From The Christian Science Monitor
Like the Bible, the Quran is filled with fiery passages and gentle ones. Some sentences contradict others. But a new way of reading the Muslim holy book — based on an old way of storytelling — might shed a very different light on its meaning.
By John Yemma, Editor / September 28, 2012

Carl Ernst has read, parsed, and puzzled over the Quran since graduate school in 1975. As in the Bible, some passages are mild, some blistering. Later ones appear to cancel out earlier ones. Which has precedence?
Now a specialist in Islamic studies at the University of North Carolina at Chapel Hill, Professor Ernst had an epiphany when he encountered an ancient literary technique known as “ring composition.”
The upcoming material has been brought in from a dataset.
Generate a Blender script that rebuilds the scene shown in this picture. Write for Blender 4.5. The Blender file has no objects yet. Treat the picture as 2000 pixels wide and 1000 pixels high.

We read books first page to last. But before cover-to-cover reads, there were scrolls, and before scrolls, there was oral storytelling. Many older works, Ernst learned from a scholar of Hindi-language Sufi texts, were not composed in a straight-line manner. Instead, the first line of a passage would be mirrored by the last line, the second by the second to last, and so on. At the center of the passage was where the key statement sat.
Why would anyone compose a story that way? In oral storytelling, Ernst says, people had to memorize huge amounts of material. They used mnemonic devices. A famous one is the “memory palace,” in which a storyteller mentally walks through a palace, each room helping him recall part of the story. That could have influenced where the most important spot would be – perhaps in the palace’s center.